## Directions
Print all of the data exactly as written.

=======

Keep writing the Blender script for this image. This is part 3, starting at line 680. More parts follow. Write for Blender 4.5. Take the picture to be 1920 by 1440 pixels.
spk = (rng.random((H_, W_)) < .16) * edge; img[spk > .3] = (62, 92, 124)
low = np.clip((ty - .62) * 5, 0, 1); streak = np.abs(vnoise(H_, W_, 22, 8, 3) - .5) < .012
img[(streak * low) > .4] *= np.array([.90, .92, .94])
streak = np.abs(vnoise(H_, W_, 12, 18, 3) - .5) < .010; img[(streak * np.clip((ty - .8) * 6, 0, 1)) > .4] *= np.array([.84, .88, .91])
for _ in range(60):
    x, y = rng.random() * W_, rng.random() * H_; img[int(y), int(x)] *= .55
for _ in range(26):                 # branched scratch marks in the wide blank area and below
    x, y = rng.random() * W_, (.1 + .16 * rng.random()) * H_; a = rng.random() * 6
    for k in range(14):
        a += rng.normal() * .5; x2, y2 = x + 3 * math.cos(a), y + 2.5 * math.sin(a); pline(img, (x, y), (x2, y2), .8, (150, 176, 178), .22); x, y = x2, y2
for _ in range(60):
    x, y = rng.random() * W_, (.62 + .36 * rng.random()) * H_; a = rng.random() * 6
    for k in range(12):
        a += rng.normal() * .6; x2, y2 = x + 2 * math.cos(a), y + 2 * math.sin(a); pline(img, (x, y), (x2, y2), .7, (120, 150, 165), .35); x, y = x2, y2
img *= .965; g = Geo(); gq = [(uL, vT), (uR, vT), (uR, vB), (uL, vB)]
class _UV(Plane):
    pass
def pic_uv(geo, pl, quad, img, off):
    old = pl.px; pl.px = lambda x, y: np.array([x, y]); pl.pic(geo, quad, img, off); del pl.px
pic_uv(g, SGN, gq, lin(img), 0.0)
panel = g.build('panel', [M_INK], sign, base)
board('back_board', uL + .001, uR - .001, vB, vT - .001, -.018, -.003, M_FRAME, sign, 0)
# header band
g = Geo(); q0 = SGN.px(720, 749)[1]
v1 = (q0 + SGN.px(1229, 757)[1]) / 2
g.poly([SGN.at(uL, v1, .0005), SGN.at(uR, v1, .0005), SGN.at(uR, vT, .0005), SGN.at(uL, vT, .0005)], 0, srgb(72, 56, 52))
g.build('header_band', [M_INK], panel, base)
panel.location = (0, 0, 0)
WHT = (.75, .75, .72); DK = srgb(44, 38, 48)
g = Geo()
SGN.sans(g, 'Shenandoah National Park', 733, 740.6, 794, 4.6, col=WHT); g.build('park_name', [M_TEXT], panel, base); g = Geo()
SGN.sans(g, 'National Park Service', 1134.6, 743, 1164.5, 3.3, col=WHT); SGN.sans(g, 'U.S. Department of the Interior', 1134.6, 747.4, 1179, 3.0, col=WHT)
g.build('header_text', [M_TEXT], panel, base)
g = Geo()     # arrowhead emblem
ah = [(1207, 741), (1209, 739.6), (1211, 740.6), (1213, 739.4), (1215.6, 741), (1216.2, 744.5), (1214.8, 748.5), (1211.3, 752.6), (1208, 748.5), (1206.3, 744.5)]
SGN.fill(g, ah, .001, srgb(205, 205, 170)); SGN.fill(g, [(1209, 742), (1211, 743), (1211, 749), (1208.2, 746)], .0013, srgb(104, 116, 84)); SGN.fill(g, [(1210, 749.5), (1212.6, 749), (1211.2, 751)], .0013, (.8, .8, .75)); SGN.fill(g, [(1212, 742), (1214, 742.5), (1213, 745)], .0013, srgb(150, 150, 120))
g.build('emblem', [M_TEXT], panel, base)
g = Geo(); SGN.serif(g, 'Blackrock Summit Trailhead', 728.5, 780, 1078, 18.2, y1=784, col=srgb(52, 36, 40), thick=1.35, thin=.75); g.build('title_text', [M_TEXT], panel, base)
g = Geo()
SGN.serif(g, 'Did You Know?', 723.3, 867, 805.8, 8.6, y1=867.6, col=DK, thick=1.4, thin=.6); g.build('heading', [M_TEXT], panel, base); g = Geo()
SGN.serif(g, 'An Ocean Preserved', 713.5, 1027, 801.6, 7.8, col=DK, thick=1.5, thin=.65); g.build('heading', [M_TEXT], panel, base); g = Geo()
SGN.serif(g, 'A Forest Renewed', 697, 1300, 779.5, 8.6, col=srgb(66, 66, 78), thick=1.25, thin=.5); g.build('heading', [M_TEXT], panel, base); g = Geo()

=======

## Result
Keep writing the Blender script for this image. This is part 3, starting at line 680. More parts follow. Write for Blender 4.5. Take the picture to be 1920 by 1440 pixels.
spk = (rng.random((H_, W_)) < .16) * edge; img[spk > .3] = (62, 92, 124)
low = np.clip((ty - .62) * 5, 0, 1); streak = np.abs(vnoise(H_, W_, 22, 8, 3) - .5) < .012
img[(streak * low) > .4] *= np.array([.90, .92, .94])
streak = np.abs(vnoise(H_, W_, 12, 18, 3) - .5) < .010; img[(streak * np.clip((ty - .8) * 6, 0, 1)) > .4] *= np.array([.84, .88, .91])
for _ in range(60):
    x, y = rng.random() * W_, rng.random() * H_; img[int(y), int(x)] *= .55
for _ in range(26):                 # branched scratch marks in the wide blank area and below
    x, y = rng.random() * W_, (.1 + .16 * rng.random()) * H_; a = rng.random() * 6
    for k in range(14):
        a += rng.normal() * .5; x2, y2 = x + 3 * math.cos(a), y + 2.5 * math.sin(a); pline(img, (x, y), (x2, y2), .8, (150, 176, 178), .22); x, y = x2, y2
for _ in range(60):
    x, y = rng.random() * W_, (.62 + .36 * rng.random()) * H_; a = rng.random() * 6
    for k in range(12):
        a += rng.normal() * .6; x2, y2 = x + 2 * math.cos(a), y + 2 * math.sin(a); pline(img, (x, y), (x2, y2), .7, (120, 150, 165), .35); x, y = x2, y2
img *= .965; g = Geo(); gq = [(uL, vT), (uR, vT), (uR, vB), (uL, vB)]
class _UV(Plane):
    pass
def pic_uv(geo, pl, quad, img, off):
    old = pl.px; pl.px = lambda x, y: np.array([x, y]); pl.pic(geo, quad, img, off); del pl.px
pic_uv(g, SGN, gq, lin(img), 0.0)
panel = g.build('panel', [M_INK], sign, base)
board('back_board', uL + .001, uR - .001, vB, vT - .001, -.018, -.003, M_FRAME, sign, 0)
# header band
g = Geo(); q0 = SGN.px(720, 749)[1]
v1 = (q0 + SGN.px(1229, 757)[1]) / 2
g.poly([SGN.at(uL, v1, .0005), SGN.at(uR, v1, .0005), SGN.at(uR, vT, .0005), SGN.at(uL, vT, .0005)], 0, srgb(72, 56, 52))
g.build('header_band', [M_INK], panel, base)
panel.location = (0, 0, 0)
WHT = (.75, .75, .72); DK = srgb(44, 38, 48)
g = Geo()
SGN.sans(g, 'Shenandoah National Park', 733, 740.6, 794, 4.6, col=WHT); g.build('park_name', [M_TEXT], panel, base); g = Geo()
SGN.sans(g, 'National Park Service', 1134.6, 743, 1164.5, 3.3, col=WHT); SGN.sans(g, 'U.S. Department of the Interior', 1134.6, 747.4, 1179, 3.0, col=WHT)
g.build('header_text', [M_TEXT], panel, base)
g = Geo()     # arrowhead emblem
ah = [(1207, 741), (1209, 739.6), (1211, 740.6), (1213, 739.4), (1215.6, 741), (1216.2, 744.5), (1214.8, 748.5), (1211.3, 752.6), (1208, 748.5), (1206.3, 744.5)]
SGN.fill(g, ah, .001, srgb(205, 205, 170)); SGN.fill(g, [(1209, 742), (1211, 743), (1211, 749), (1208.2, 746)], .0013, srgb(104, 116, 84)); SGN.fill(g, [(1210, 749.5), (1212.6, 749), (1211.2, 751)], .0013, (.8, .8, .75)); SGN.fill(g, [(1212, 742), (1214, 742.5), (1213, 745)], .0013, srgb(150, 150, 120))
g.build('emblem', [M_TEXT], panel, base)
g = Geo(); SGN.serif(g, 'Blackrock Summit Trailhead', 728.5, 780, 1078, 18.2, y1=784, col=srgb(52, 36, 40), thick=1.35, thin=.75); g.build('title_text', [M_TEXT], panel, base)
g = Geo()
SGN.serif(g, 'Did You Know?', 723.3, 867, 805.8, 8.6, y1=867.6, col=DK, thick=1.4, thin=.6); g.build('heading', [M_TEXT], panel, base); g = Geo()
SGN.serif(g, 'An Ocean Preserved', 713.5, 1027, 801.6, 7.8, col=DK, thick=1.5, thin=.65); g.build('heading', [M_TEXT], panel, base); g = Geo()
SGN.serif(g, 'A Forest Renewed', 697, 1300, 779.5, 8.6, col=srgb(66, 66, 78), thick=1.25, thin=.5); g.build('heading', [M_TEXT], panel, base); g = Geo()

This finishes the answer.